BEHROUZ VOSSOUGHI JAMSHID MASHAYEKHI QEYSAR

Behrouz Vossoughi (right) & Jamshid Mashayekhi in ‘Qeysar’

2. “There is no doubt that these films were like a bit of fresh air for our cinema. No piece of work in cinema can beg or plead its immortality. The film should have its own power.”

3. “Still when I watch them, which is becoming rarer these days, I admire their boldness and brevity; their brevity in form, which was never repeated [in Iranian cinema] because it was dictated by the time and the unique social and cultural milieu. If a film is not made at its proper time and place, it becomes a pitiful thing. One hits the bull’s eye only when he is ready for it.”
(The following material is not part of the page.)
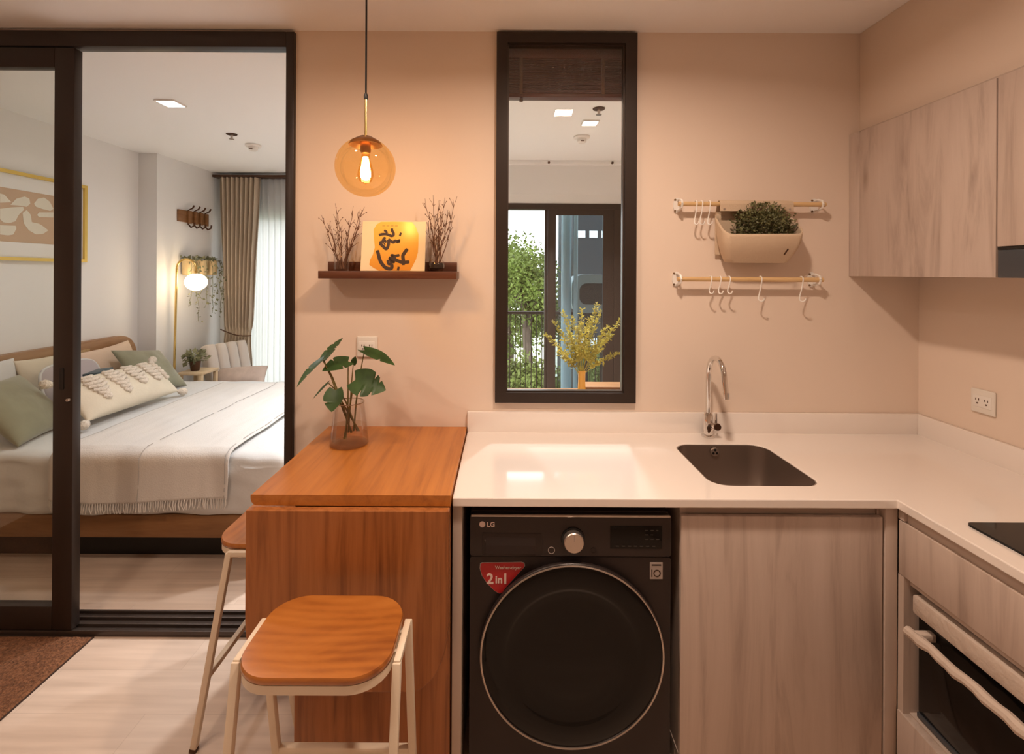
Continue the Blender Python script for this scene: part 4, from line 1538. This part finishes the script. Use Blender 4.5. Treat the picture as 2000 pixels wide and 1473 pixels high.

4. “Our cinema was the ‘movie theater cinema,’ not the ‘film study cinema.’ Theories came to help later. First and foremost, it was what we were seeing onscreen which made the difference and was absorbed in our minds. I learned my trade from westerns, learned my editing lessons from the movie serials of Republic and such. I learned my editing, composing and acting by watching the films of Anthony Mann, Vincent Sherman, Fred Zinnemann (anything he made but his Oklahoma), Sam Fuller and Raoul Walsh. Whereas the cinema of Ingmar Bergman and Alain Resnais didn’t have the familiar faces of the people on the streets.

“But admiring filmmakers was another matter. Antonioni and his invisible tennis ball; Visconti; Fellini of 8 ½ and many more, they were not ours but we made them ours. We were fast learners. And the more humane the films, the faster they were becoming a part of us.”